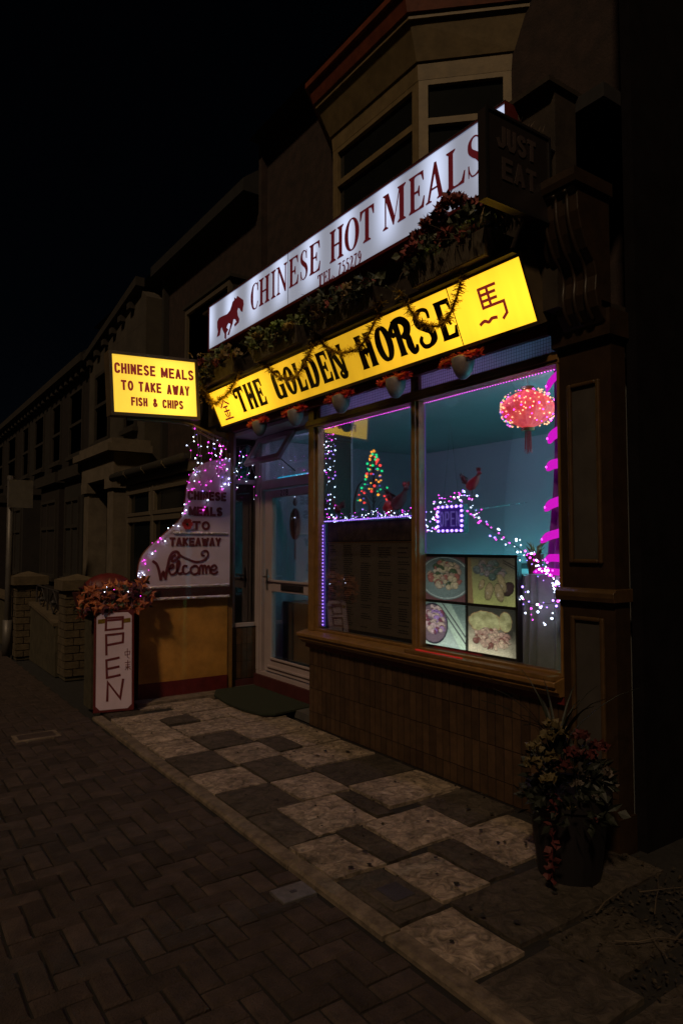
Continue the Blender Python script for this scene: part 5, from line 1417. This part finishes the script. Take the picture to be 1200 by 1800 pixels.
# purple drape with magenta rope lights
dr = MB(); n = 22; vs = []
for k in range(15):
    z = .84 + k * (2.62 - .84) / 14
    for i in range(n):
        f = i / (n - 1); w_ = .15 + .08 * math.exp(-((z - 1.3) / .5) ** 2)
        vs.append((3.40 + .022 * math.sin(f * 22 + z * .8), 2.46 + w_ * f, z))
dr.add(vs, [(k * n + i, k * n + i + 1, (k + 1) * n + i + 1, (k + 1) * n + i) for k in range(14) for i in range(n - 1)])
pc = dr.build('purple_drape', 'purple_cloth', None, smooth=True); md = pc.modifiers.new('cloth', 'SOLIDIFY'); md.thickness = .004
tag(pc, 'narrow purple drape at the right edge of the window behind magenta lights', 'curtain')
for i, (y0, z0, y1, z1, r_, lab) in enumerate(((2.63, 2.48, 2.52, 2.595, .016, 'topmost'), (2.62, 2.170, 2.515, 2.245, .022, 'second from top'), (2.635, 2.008, 2.515, 2.045, .020, 'third from top'), (2.652, 1.765, 2.515, 1.828, .020, 'fourth from top'), (2.685, 1.575, 2.515, 1.640, .018, 'fifth from top'), (2.66, 1.462, 2.515, 1.482, .016, 'sixth from top'), (2.745, 1.392, 2.515, 1.395, .014, 'lowest'))):
    t = thing('magenta_rope_light', 'glowing magenta swag of rope light on the purple drape, ' + lab + ' of the seven', 'rope light', (3.35, (y0 + y1) / 2, min(z0, z1)), 'magenta swags on the purple drape')
    a = Vector((3.33, y0, z0)); e = Vector((3.35, y1, z1)); sp = smooth([a, a.lerp(e, .3) + Vector((-.01, 0, .012)), a.lerp(e, .7) + Vector((-.01, 0, .004)), e], 5)
    b = MB(); m_ = len(sp)
    for k in range(m_ - 1): pass
    # spindle: swells in the middle, closed at the inner end
    prevr = []
    rad = [max(.003, 1.45 * r_ * min(1, .30 + 3.0 * k / (m_ - 1))) for k in range(m_)]
    for k in range(m_):
        for s_i in range(10):
            an = 2 * math.pi * s_i / 10; prevr.append((sp[k].x + math.cos(an) * rad[k], sp[k].y, sp[k].z + math.sin(an) * rad[k]))
    b.add(prevr, [(k * 10 + q, k * 10 + (q + 1) % 10, (k + 1) * 10 + (q + 1) % 10, (k + 1) * 10 + q) for k in range(m_ - 1) for q in range(10)] + [tuple(range(10)), tuple(range((m_ - 1) * 10, m_ * 10))])
    b.build('rope', 'swag', t, smooth=True)
    b = MB()
    for k in range(1, 7): p = a.lerp(e, k / 6.5); b.ball((p.x - r_ * 1.5, p.y, p.z + .006), .0065)
    b.build('bulb', 'led_pink', t, kind='stuff')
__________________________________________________
Exercise:
From the material above, reproduce everything verbatim except the pictures.

Exercise response:
Continue the Blender Python script for this scene: part 5, from line 1417. This part finishes the script. Take the picture to be 1200 by 1800 pixels.
# purple drape with magenta rope lights
dr = MB(); n = 22; vs = []
for k in range(15):
    z = .84 + k * (2.62 - .84) / 14
    for i in range(n):
        f = i / (n - 1); w_ = .15 + .08 * math.exp(-((z - 1.3) / .5) ** 2)
        vs.append((3.40 + .022 * math.sin(f * 22 + z * .8), 2.46 + w_ * f, z))
dr.add(vs, [(k * n + i, k * n + i + 1, (k + 1) * n + i + 1, (k + 1) * n + i) for k in range(14) for i in range(n - 1)])
pc = dr.build('purple_drape', 'purple_cloth', None, smooth=True); md = pc.modifiers.new('cloth', 'SOLIDIFY'); md.thickness = .004
tag(pc, 'narrow purple drape at the right edge of the window behind magenta lights', 'curtain')
for i, (y0, z0, y1, z1, r_, lab) in enumerate(((2.63, 2.48, 2.52, 2.595, .016, 'topmost'), (2.62, 2.170, 2.515, 2.245, .022, 'second from top'), (2.635, 2.008, 2.515, 2.045, .020, 'third from top'), (2.652, 1.765, 2.515, 1.828, .020, 'fourth from top'), (2.685, 1.575, 2.515, 1.640, .018, 'fifth from top'), (2.66, 1.462, 2.515, 1.482, .016, 'sixth from top'), (2.745, 1.392, 2.515, 1.395, .014, 'lowest'))):
    t = thing('magenta_rope_light', 'glowing magenta swag of rope light on the purple drape, ' + lab + ' of the seven', 'rope light', (3.35, (y0 + y1) / 2, min(z0, z1)), 'magenta swags on the purple drape')
    a = Vector((3.33, y0, z0)); e = Vector((3.35, y1, z1)); sp = smooth([a, a.lerp(e, .3) + Vector((-.01, 0, .012)), a.lerp(e, .7) + Vector((-.01, 0, .004)), e], 5)
    b = MB(); m_ = len(sp)
    for k in range(m_ - 1): pass
    # spindle: swells in the middle, closed at the inner end
    prevr = []
    rad = [max(.003, 1.45 * r_ * min(1, .30 + 3.0 * k / (m_ - 1))) for k in range(m_)]
    for k in range(m_):
        for s_i in range(10):
            an = 2 * math.pi * s_i / 10; prevr.append((sp[k].x + math.cos(an) * rad[k], sp[k].y, sp[k].z + math.sin(an) * rad[k]))
    b.add(prevr, [(k * 10 + q, k * 10 + (q + 1) % 10, (k + 1) * 10 + (q + 1) % 10, (k + 1) * 10 + q) for k in range(m_ - 1) for q in range(10)] + [tuple(range(10)), tuple(range((m_ - 1) * 10, m_ * 10))])
    b.build('rope', 'swag', t, smooth=True)
    b = MB()
    for k in range(1, 7): p = a.lerp(e, k / 6.5); b.ball((p.x - r_ * 1.5, p.y, p.z + .006), .0065)
    b.build('bulb', 'led_pink', t, kind='stuff')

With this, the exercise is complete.